----- Given entries
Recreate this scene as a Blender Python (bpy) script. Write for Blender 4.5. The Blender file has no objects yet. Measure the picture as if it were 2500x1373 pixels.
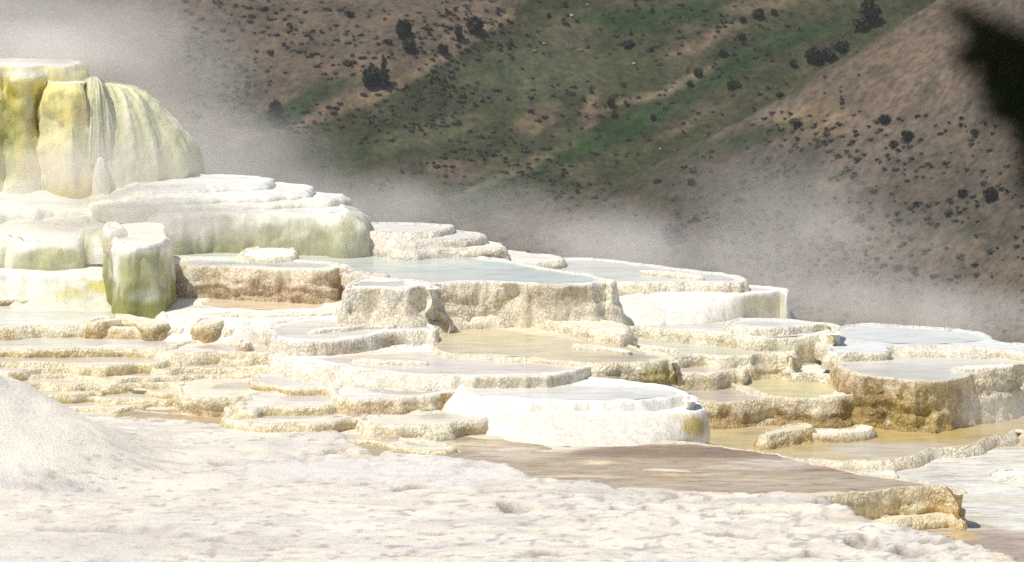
import bpy, math, random
import numpy as np
from mathutils import Vector
from mathutils.geometry import delaunay_2d_cdt
R = math.radians
rng = np.random.default_rng(7)
random.seed(7)
C = bpy.context.scene.collection

# ------------------------------------------------------------------ camera geometry
F = 1250 / math.tan(R(7)); PIT = R(8.5); CZ = 12.0
def rayd(x, y):
    u = (x - 1250) / F; v = -(y - 686.5) / F
    return u, math.cos(PIT) + v * math.sin(PIT), -math.sin(PIT) + v * math.cos(PIT)
def P(x, y, z):
    d = rayd(x, y); t = (z - CZ) / d[2]
    return d[0] * t, d[1] * t
def Yat(y, z): return P(1250, y, z)[1]
def zat(y, Y):
    d = rayd(1250, y); return CZ + Y * d[2] / d[1]
def lev(yr, yb, zp, fl=0.0): return zat(yr, Yat(yb, zp) + fl)
def topx(p):
    p = np.asarray(p, float)
    X, Y, Z = p[..., 0], p[..., 1], p[..., 2] - CZ
    c, s = math.cos(PIT), math.sin(PIT)
    d = Y * c - Z * s; w = Y * s + Z * c
    return 1250 + F * X / d, 686.5 - F * w / d

# ------------------------------------------------------------------ noise
def _h(ix, iy, iz, k):
    n = (ix.astype(np.int64) * 73856093) ^ (iy.astype(np.int64) * 19349663) ^ (iz.astype(np.int64) * 83492791) ^ (k * 2654435761)
    n = (n ^ (n >> 13)) * 1274126177 & 0xffffffff
    n = (n ^ (n >> 16)) * 2246822519 & 0xffffffff
    return ((n >> 8) & 0xffffff) / float(0xffffff)
def vn(p, seed=0):
    """value noise, about -1..1"""
    p = np.asarray(p, float); i = np.floor(p); f = p - i; f = f * f * f * (f * (f * 6 - 15) + 10)
    r = 0
    for a in (0, 1):
        wx = f[:, 0] if a else 1 - f[:, 0]
        for b in (0, 1):
            wy = f[:, 1] if b else 1 - f[:, 1]
            for c in (0, 1):
                wz = f[:, 2] if c else 1 - f[:, 2]
                r = r + wx * wy * wz * _h(i[:, 0] + a, i[:, 1] + b, i[:, 2] + c, seed)
    return r * 2 - 1
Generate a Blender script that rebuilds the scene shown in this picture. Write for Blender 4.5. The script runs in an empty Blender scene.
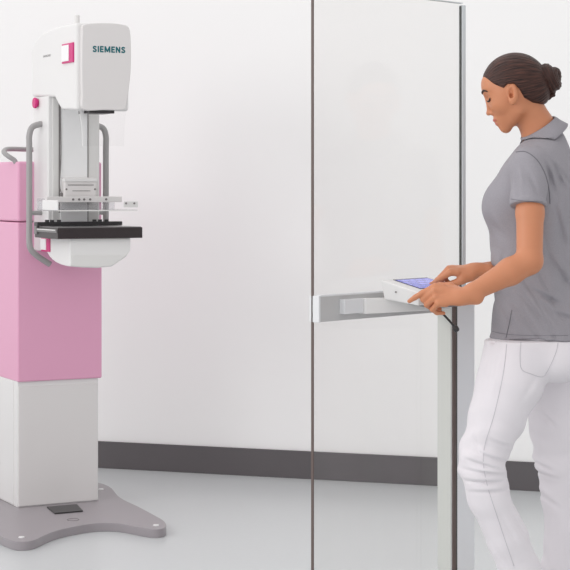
----------
_Task instructions_: The lines from the top of the data above through the one holding "return 1250 +" are to be repeated exactly, and only those, with no pictures.

_The reply_:
Recreate this scene as a Blender Python (bpy) script. Write for Blender 4.5. The Blender file has no objects yet. Measure the picture as if it were 2500x1373 pixels.
import bpy, math, random
import numpy as np
from mathutils import Vector
from mathutils.geometry import delaunay_2d_cdt
R = math.radians
rng = np.random.default_rng(7)
random.seed(7)
C = bpy.context.scene.collection

# ------------------------------------------------------------------ camera geometry
F = 1250 / math.tan(R(7)); PIT = R(8.5); CZ = 12.0
def rayd(x, y):
    u = (x - 1250) / F; v = -(y - 686.5) / F
    return u, math.cos(PIT) + v * math.sin(PIT), -math.sin(PIT) + v * math.cos(PIT)
def P(x, y, z):
    d = rayd(x, y); t = (z - CZ) / d[2]
    return d[0] * t, d[1] * t
def Yat(y, z): return P(1250, y, z)[1]
def zat(y, Y):
    d = rayd(1250, y); return CZ + Y * d[2] / d[1]
def lev(yr, yb, zp, fl=0.0): return zat(yr, Yat(yb, zp) + fl)
def topx(p):
    p = np.asarray(p, float)
    X, Y, Z = p[..., 0], p[..., 1], p[..., 2] - CZ
    c, s = math.cos(PIT), math.sin(PIT)
    d = Y * c - Z * s; w = Y * s + Z * c
    return 1250 + F * X / d, 686.5 - F * w / d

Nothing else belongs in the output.